**Given information:**
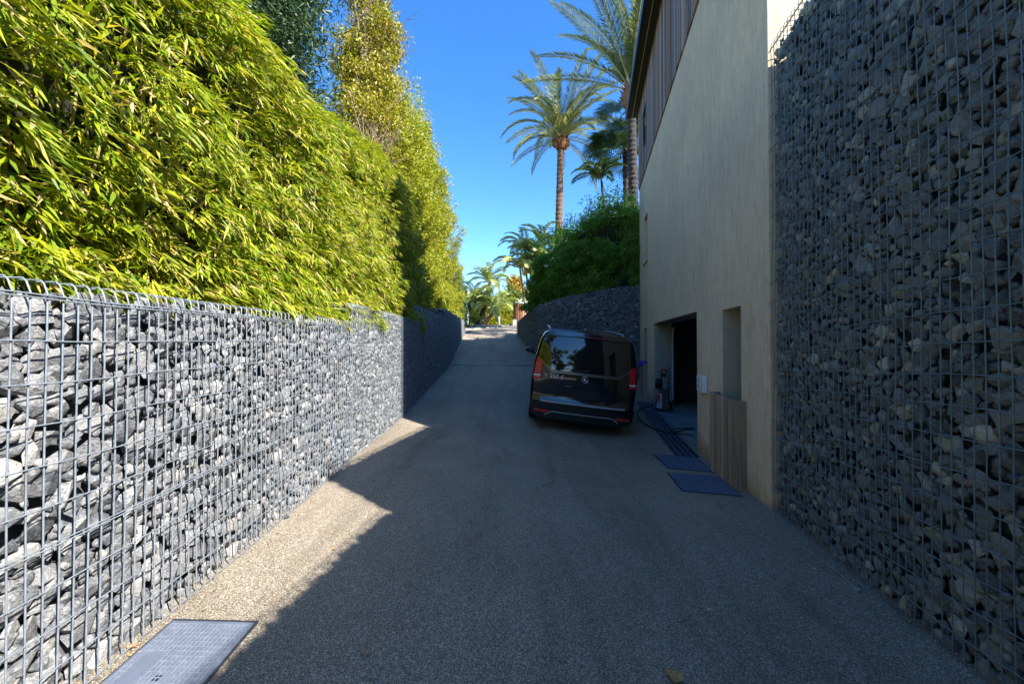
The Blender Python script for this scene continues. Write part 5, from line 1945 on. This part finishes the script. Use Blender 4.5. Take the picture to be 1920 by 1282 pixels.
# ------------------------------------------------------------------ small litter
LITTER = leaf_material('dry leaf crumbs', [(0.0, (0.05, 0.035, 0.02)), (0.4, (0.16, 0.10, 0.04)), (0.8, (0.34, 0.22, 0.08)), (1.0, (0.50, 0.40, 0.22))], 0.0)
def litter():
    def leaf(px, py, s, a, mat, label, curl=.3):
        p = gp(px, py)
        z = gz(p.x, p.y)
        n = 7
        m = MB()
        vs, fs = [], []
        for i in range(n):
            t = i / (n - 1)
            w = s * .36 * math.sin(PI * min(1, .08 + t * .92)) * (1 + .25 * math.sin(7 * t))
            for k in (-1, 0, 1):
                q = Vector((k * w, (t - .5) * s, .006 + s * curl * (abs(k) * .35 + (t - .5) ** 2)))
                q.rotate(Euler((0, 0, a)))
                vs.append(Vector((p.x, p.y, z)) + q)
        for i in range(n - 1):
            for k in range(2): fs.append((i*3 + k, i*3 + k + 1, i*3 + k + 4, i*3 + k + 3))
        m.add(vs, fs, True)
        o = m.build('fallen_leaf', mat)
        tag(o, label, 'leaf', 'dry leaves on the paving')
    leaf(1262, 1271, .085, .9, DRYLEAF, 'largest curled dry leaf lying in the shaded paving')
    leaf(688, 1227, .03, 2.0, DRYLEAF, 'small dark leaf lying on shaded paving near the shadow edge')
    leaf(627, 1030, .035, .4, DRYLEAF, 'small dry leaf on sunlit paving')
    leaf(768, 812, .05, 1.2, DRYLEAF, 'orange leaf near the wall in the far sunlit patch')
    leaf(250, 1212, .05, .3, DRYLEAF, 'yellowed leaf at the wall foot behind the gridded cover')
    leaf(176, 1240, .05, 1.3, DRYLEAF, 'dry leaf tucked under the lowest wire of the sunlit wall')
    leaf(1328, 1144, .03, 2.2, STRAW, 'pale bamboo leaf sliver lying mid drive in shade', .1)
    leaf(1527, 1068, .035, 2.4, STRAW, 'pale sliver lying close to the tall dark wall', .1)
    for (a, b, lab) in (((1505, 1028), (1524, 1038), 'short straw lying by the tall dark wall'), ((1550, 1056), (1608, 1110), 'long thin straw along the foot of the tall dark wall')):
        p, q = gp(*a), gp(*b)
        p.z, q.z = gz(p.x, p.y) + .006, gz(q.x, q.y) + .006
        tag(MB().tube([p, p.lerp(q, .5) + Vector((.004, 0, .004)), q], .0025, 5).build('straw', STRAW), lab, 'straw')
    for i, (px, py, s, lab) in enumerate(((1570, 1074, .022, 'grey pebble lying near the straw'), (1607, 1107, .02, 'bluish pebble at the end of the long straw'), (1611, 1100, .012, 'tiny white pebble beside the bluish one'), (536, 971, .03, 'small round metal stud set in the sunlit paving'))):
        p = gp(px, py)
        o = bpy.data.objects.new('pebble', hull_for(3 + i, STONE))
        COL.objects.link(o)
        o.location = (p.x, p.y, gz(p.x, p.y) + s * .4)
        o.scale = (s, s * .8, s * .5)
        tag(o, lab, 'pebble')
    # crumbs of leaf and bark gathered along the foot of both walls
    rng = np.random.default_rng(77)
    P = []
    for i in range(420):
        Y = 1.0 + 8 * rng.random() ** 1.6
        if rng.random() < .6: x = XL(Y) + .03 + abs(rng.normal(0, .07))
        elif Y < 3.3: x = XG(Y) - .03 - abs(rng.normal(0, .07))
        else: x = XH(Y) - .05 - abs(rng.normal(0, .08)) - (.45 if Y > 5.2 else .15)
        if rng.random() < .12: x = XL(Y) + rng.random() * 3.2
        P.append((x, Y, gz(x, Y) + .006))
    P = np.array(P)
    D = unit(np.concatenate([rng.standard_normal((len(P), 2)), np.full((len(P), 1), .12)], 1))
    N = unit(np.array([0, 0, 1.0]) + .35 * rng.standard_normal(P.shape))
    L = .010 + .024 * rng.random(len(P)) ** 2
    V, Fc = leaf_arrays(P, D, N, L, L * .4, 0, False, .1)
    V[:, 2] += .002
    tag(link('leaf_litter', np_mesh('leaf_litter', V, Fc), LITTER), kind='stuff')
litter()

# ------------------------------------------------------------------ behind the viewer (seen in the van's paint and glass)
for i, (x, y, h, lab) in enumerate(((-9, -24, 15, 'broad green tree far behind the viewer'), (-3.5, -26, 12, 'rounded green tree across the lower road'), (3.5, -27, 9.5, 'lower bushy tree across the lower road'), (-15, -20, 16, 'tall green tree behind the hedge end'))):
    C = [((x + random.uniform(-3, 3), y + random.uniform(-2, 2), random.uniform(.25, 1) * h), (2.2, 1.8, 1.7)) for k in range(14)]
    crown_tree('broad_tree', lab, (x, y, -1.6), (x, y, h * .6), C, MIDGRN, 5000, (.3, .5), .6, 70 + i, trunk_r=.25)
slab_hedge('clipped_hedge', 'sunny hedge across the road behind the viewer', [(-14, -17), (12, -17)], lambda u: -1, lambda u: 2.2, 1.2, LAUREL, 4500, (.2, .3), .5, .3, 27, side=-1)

--

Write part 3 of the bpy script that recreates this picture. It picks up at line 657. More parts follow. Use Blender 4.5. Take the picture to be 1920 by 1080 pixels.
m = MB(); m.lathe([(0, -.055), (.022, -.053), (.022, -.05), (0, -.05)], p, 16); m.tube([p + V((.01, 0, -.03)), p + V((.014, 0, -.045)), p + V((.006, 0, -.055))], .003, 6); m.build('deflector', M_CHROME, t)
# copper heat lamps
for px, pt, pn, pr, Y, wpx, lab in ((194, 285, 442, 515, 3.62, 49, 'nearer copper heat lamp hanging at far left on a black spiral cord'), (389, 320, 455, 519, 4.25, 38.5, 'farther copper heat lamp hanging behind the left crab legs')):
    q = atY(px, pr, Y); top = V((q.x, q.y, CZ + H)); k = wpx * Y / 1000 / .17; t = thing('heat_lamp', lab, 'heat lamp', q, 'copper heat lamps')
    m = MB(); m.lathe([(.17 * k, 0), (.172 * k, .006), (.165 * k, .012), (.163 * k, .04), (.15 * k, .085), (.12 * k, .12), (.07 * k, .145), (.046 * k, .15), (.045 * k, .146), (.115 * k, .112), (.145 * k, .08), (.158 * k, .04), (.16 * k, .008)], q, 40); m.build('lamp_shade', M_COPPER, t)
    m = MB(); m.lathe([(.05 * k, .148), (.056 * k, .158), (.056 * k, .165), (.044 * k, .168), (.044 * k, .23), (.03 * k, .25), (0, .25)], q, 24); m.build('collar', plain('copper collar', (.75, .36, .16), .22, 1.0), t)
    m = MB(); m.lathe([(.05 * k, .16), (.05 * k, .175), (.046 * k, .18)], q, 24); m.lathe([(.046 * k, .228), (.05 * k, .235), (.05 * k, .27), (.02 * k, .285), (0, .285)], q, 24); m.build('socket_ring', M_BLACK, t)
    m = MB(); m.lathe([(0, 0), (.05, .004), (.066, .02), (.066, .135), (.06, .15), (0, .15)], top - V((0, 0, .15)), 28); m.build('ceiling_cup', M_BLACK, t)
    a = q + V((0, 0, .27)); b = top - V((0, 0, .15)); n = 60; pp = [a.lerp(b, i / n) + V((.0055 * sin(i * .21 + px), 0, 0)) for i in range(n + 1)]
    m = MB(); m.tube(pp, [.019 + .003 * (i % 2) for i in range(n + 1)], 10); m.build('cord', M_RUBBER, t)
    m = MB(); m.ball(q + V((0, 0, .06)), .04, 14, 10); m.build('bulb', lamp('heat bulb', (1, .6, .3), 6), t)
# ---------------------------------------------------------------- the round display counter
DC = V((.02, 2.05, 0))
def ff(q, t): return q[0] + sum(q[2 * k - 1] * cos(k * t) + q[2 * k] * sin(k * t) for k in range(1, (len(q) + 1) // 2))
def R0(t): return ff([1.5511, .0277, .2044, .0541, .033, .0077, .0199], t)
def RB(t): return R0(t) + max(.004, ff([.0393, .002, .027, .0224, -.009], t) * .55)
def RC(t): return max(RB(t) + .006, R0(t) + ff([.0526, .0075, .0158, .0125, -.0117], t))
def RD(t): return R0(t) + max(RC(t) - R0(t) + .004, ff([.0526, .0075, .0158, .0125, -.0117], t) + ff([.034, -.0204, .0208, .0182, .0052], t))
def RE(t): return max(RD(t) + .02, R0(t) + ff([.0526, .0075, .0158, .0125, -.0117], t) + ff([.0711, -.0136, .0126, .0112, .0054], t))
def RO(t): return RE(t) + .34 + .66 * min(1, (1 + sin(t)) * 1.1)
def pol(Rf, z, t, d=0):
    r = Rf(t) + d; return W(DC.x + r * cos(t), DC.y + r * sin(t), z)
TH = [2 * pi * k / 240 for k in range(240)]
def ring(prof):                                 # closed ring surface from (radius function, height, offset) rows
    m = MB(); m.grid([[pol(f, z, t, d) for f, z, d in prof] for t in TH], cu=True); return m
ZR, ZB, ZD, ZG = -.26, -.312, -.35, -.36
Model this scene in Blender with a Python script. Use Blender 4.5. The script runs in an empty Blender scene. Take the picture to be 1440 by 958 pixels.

==

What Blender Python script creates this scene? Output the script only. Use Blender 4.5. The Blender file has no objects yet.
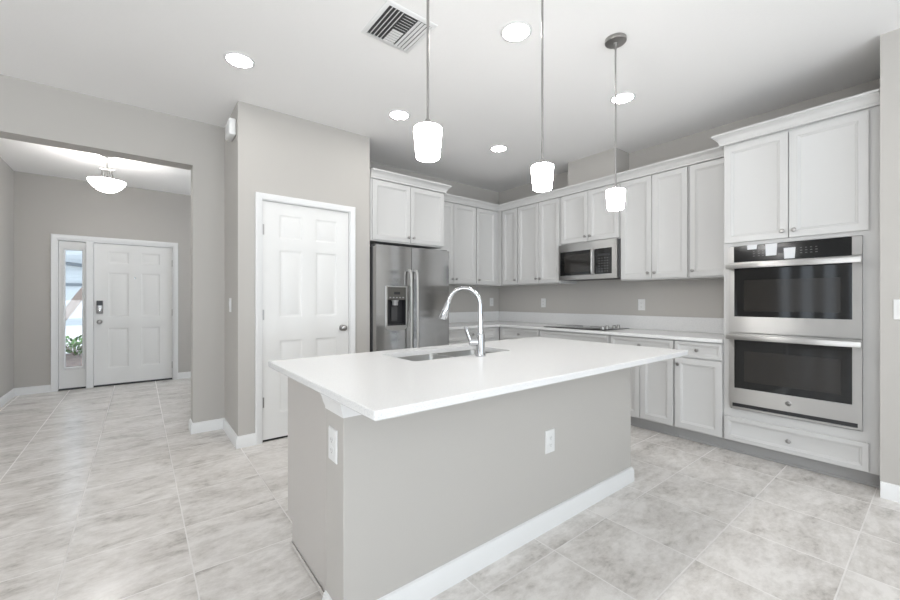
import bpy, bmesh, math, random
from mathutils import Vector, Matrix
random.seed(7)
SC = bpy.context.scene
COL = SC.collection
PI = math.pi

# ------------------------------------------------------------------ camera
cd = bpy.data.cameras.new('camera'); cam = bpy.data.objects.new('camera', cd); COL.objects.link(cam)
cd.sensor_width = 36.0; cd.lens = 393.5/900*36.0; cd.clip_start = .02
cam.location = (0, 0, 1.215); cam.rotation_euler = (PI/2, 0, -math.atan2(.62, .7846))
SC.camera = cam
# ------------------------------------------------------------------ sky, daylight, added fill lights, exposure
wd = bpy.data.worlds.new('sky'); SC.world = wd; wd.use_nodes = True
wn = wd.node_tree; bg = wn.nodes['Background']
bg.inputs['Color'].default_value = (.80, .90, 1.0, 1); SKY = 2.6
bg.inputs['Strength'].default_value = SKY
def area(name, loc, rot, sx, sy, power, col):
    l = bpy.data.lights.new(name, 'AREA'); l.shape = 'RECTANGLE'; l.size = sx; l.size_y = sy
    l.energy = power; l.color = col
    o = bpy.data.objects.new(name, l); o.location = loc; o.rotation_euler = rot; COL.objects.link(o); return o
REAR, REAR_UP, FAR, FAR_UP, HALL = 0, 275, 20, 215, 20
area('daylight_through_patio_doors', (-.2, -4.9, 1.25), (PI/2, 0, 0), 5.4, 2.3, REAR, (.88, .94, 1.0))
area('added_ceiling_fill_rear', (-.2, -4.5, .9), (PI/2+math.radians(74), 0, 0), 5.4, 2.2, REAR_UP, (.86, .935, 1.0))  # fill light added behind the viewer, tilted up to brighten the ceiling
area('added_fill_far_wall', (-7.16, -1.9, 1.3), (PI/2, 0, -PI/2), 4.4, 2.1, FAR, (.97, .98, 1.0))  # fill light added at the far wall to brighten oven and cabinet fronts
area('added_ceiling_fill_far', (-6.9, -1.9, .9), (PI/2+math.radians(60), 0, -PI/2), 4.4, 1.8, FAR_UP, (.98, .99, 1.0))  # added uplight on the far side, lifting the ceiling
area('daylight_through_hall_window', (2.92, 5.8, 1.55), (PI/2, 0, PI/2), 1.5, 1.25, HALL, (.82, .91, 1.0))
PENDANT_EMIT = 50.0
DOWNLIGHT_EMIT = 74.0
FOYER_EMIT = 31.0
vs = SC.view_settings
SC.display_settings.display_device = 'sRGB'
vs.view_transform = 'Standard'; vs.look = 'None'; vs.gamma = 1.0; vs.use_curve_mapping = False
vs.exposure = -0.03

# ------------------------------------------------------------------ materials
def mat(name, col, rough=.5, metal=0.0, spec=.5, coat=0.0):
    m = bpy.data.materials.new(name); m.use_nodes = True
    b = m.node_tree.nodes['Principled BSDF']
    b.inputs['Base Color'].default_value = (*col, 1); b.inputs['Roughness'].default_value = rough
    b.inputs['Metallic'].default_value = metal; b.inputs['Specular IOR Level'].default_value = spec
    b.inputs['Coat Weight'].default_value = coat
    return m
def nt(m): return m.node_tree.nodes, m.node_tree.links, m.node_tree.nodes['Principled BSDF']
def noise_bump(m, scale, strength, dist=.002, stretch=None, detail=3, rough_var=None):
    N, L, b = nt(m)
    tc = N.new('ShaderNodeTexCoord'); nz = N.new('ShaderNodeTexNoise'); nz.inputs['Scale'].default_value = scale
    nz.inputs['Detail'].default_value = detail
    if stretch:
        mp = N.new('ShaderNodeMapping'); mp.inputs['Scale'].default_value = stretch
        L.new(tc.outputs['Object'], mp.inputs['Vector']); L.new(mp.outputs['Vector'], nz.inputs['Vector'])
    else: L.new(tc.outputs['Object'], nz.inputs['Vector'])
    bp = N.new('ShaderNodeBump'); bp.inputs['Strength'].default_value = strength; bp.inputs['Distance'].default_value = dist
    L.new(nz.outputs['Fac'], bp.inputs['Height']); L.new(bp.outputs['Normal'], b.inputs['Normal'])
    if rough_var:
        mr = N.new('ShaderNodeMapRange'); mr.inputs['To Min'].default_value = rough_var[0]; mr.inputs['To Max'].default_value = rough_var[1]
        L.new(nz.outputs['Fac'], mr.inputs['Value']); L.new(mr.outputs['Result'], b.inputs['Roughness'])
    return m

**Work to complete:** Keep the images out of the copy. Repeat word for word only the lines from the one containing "What Blender Python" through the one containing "PI = math.pi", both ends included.

**Output for this exercise:**
What Blender Python script creates this scene? Output the script only. Use Blender 4.5. The Blender file has no objects yet.
import bpy, bmesh, math, random
from mathutils import Vector, Matrix
random.seed(7)
SC = bpy.context.scene
COL = SC.collection
PI = math.pi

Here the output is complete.